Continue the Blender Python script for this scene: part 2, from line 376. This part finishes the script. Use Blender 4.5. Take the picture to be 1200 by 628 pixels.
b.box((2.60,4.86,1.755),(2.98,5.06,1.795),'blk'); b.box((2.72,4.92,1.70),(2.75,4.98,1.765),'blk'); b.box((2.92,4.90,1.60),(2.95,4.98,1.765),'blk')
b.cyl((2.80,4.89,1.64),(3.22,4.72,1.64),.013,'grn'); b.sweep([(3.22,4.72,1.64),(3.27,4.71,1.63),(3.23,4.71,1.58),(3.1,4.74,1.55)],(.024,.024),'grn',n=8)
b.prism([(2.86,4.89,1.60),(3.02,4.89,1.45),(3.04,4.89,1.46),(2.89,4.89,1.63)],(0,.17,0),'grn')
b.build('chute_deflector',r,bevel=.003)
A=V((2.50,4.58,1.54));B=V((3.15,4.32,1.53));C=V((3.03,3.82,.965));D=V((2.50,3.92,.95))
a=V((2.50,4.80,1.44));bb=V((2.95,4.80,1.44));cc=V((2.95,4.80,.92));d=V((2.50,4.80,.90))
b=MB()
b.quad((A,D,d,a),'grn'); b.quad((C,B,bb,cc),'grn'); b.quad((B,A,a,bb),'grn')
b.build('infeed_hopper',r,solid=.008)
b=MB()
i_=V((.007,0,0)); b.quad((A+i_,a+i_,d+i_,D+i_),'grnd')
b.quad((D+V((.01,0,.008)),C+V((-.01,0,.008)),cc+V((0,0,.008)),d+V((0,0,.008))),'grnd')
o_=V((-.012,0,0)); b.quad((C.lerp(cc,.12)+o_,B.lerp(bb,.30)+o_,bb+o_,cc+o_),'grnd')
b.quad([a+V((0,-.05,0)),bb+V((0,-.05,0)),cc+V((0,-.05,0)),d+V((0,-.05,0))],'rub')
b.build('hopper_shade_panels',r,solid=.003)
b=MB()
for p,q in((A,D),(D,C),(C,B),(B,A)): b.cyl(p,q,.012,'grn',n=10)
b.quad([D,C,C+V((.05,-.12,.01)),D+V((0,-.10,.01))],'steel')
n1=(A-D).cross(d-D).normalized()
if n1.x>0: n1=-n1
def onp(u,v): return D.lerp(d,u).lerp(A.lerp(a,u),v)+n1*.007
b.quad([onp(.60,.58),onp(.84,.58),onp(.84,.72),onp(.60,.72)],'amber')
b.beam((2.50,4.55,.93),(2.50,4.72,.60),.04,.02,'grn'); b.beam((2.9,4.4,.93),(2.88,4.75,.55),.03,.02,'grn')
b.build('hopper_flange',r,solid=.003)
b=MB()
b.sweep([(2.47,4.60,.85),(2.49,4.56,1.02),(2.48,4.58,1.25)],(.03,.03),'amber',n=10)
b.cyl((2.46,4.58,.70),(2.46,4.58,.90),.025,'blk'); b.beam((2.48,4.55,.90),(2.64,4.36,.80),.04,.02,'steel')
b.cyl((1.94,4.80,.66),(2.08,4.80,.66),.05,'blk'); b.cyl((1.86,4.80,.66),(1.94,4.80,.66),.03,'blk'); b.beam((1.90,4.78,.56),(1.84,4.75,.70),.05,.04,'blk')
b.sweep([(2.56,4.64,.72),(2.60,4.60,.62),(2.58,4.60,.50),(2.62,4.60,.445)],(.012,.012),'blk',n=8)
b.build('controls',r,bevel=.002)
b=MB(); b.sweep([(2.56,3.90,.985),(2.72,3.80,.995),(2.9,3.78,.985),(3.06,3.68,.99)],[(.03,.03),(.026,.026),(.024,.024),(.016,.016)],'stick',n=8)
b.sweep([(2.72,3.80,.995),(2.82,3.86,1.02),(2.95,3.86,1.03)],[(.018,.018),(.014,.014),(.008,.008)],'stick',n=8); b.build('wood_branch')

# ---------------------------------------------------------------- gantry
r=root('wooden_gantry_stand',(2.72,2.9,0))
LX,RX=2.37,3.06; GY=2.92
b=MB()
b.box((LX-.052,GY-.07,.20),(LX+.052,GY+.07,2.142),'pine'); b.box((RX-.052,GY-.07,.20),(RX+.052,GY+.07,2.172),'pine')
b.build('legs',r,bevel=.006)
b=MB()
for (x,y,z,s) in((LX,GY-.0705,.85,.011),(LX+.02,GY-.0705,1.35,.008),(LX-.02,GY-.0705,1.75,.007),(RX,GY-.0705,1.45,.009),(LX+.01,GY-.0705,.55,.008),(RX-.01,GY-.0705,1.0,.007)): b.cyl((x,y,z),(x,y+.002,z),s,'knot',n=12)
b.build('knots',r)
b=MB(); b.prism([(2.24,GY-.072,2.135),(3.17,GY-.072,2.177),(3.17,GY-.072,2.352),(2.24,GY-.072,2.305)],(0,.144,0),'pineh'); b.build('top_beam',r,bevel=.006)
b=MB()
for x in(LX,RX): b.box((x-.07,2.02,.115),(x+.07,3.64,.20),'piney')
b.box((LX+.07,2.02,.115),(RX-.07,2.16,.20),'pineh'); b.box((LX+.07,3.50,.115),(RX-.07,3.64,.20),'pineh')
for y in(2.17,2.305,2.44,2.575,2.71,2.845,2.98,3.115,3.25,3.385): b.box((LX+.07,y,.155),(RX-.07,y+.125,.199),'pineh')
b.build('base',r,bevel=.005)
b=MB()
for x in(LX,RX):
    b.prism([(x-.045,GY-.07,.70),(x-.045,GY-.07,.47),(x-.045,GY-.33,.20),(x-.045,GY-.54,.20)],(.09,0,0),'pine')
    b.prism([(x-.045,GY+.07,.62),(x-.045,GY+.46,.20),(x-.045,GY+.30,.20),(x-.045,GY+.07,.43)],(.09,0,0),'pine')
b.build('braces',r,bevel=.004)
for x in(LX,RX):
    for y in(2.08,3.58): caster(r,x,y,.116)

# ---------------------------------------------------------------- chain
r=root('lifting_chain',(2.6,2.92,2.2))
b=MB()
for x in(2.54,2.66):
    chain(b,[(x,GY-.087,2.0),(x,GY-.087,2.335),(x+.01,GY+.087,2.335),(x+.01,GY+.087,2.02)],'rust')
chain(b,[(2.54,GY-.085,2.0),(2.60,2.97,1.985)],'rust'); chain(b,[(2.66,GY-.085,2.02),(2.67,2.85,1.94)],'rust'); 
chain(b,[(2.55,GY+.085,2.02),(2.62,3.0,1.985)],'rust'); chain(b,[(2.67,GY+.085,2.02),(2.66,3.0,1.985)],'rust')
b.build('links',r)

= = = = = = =

Given instruction - Copy every line exactly. Leave nothing out.

Task output -
Continue the Blender Python script for this scene: part 2, from line 376. This part finishes the script. Use Blender 4.5. Take the picture to be 1200 by 628 pixels.
b.box((2.60,4.86,1.755),(2.98,5.06,1.795),'blk'); b.box((2.72,4.92,1.70),(2.75,4.98,1.765),'blk'); b.box((2.92,4.90,1.60),(2.95,4.98,1.765),'blk')
b.cyl((2.80,4.89,1.64),(3.22,4.72,1.64),.013,'grn'); b.sweep([(3.22,4.72,1.64),(3.27,4.71,1.63),(3.23,4.71,1.58),(3.1,4.74,1.55)],(.024,.024),'grn',n=8)
b.prism([(2.86,4.89,1.60),(3.02,4.89,1.45),(3.04,4.89,1.46),(2.89,4.89,1.63)],(0,.17,0),'grn')
b.build('chute_deflector',r,bevel=.003)
A=V((2.50,4.58,1.54));B=V((3.15,4.32,1.53));C=V((3.03,3.82,.965));D=V((2.50,3.92,.95))
a=V((2.50,4.80,1.44));bb=V((2.95,4.80,1.44));cc=V((2.95,4.80,.92));d=V((2.50,4.80,.90))
b=MB()
b.quad((A,D,d,a),'grn'); b.quad((C,B,bb,cc),'grn'); b.quad((B,A,a,bb),'grn')
b.build('infeed_hopper',r,solid=.008)
b=MB()
i_=V((.007,0,0)); b.quad((A+i_,a+i_,d+i_,D+i_),'grnd')
b.quad((D+V((.01,0,.008)),C+V((-.01,0,.008)),cc+V((0,0,.008)),d+V((0,0,.008))),'grnd')
o_=V((-.012,0,0)); b.quad((C.lerp(cc,.12)+o_,B.lerp(bb,.30)+o_,bb+o_,cc+o_),'grnd')
b.quad([a+V((0,-.05,0)),bb+V((0,-.05,0)),cc+V((0,-.05,0)),d+V((0,-.05,0))],'rub')
b.build('hopper_shade_panels',r,solid=.003)
b=MB()
for p,q in((A,D),(D,C),(C,B),(B,A)): b.cyl(p,q,.012,'grn',n=10)
b.quad([D,C,C+V((.05,-.12,.01)),D+V((0,-.10,.01))],'steel')
n1=(A-D).cross(d-D).normalized()
if n1.x>0: n1=-n1
def onp(u,v): return D.lerp(d,u).lerp(A.lerp(a,u),v)+n1*.007
b.quad([onp(.60,.58),onp(.84,.58),onp(.84,.72),onp(.60,.72)],'amber')
b.beam((2.50,4.55,.93),(2.50,4.72,.60),.04,.02,'grn'); b.beam((2.9,4.4,.93),(2.88,4.75,.55),.03,.02,'grn')
b.build('hopper_flange',r,solid=.003)
b=MB()
b.sweep([(2.47,4.60,.85),(2.49,4.56,1.02),(2.48,4.58,1.25)],(.03,.03),'amber',n=10)
b.cyl((2.46,4.58,.70),(2.46,4.58,.90),.025,'blk'); b.beam((2.48,4.55,.90),(2.64,4.36,.80),.04,.02,'steel')
b.cyl((1.94,4.80,.66),(2.08,4.80,.66),.05,'blk'); b.cyl((1.86,4.80,.66),(1.94,4.80,.66),.03,'blk'); b.beam((1.90,4.78,.56),(1.84,4.75,.70),.05,.04,'blk')
b.sweep([(2.56,4.64,.72),(2.60,4.60,.62),(2.58,4.60,.50),(2.62,4.60,.445)],(.012,.012),'blk',n=8)
b.build('controls',r,bevel=.002)
b=MB(); b.sweep([(2.56,3.90,.985),(2.72,3.80,.995),(2.9,3.78,.985),(3.06,3.68,.99)],[(.03,.03),(.026,.026),(.024,.024),(.016,.016)],'stick',n=8)
b.sweep([(2.72,3.80,.995),(2.82,3.86,1.02),(2.95,3.86,1.03)],[(.018,.018),(.014,.014),(.008,.008)],'stick',n=8); b.build('wood_branch')

# ---------------------------------------------------------------- gantry
r=root('wooden_gantry_stand',(2.72,2.9,0))
LX,RX=2.37,3.06; GY=2.92
b=MB()
b.box((LX-.052,GY-.07,.20),(LX+.052,GY+.07,2.142),'pine'); b.box((RX-.052,GY-.07,.20),(RX+.052,GY+.07,2.172),'pine')
b.build('legs',r,bevel=.006)
b=MB()
for (x,y,z,s) in((LX,GY-.0705,.85,.011),(LX+.02,GY-.0705,1.35,.008),(LX-.02,GY-.0705,1.75,.007),(RX,GY-.0705,1.45,.009),(LX+.01,GY-.0705,.55,.008),(RX-.01,GY-.0705,1.0,.007)): b.cyl((x,y,z),(x,y+.002,z),s,'knot',n=12)
b.build('knots',r)
b=MB(); b.prism([(2.24,GY-.072,2.135),(3.17,GY-.072,2.177),(3.17,GY-.072,2.352),(2.24,GY-.072,2.305)],(0,.144,0),'pineh'); b.build('top_beam',r,bevel=.006)
b=MB()
for x in(LX,RX): b.box((x-.07,2.02,.115),(x+.07,3.64,.20),'piney')
b.box((LX+.07,2.02,.115),(RX-.07,2.16,.20),'pineh'); b.box((LX+.07,3.50,.115),(RX-.07,3.64,.20),'pineh')
for y in(2.17,2.305,2.44,2.575,2.71,2.845,2.98,3.115,3.25,3.385): b.box((LX+.07,y,.155),(RX-.07,y+.125,.199),'pineh')
b.build('base',r,bevel=.005)
b=MB()
for x in(LX,RX):
    b.prism([(x-.045,GY-.07,.70),(x-.045,GY-.07,.47),(x-.045,GY-.33,.20),(x-.045,GY-.54,.20)],(.09,0,0),'pine')
    b.prism([(x-.045,GY+.07,.62),(x-.045,GY+.46,.20),(x-.045,GY+.30,.20),(x-.045,GY+.07,.43)],(.09,0,0),'pine')
b.build('braces',r,bevel=.004)
for x in(LX,RX):
    for y in(2.08,3.58): caster(r,x,y,.116)

# ---------------------------------------------------------------- chain
r=root('lifting_chain',(2.6,2.92,2.2))
b=MB()
for x in(2.54,2.66):
    chain(b,[(x,GY-.087,2.0),(x,GY-.087,2.335),(x+.01,GY+.087,2.335),(x+.01,GY+.087,2.02)],'rust')
chain(b,[(2.54,GY-.085,2.0),(2.60,2.97,1.985)],'rust'); chain(b,[(2.66,GY-.085,2.02),(2.67,2.85,1.94)],'rust'); 
chain(b,[(2.55,GY+.085,2.02),(2.62,3.0,1.985)],'rust'); chain(b,[(2.67,GY+.085,2.02),(2.66,3.0,1.985)],'rust')
b.build('links',r)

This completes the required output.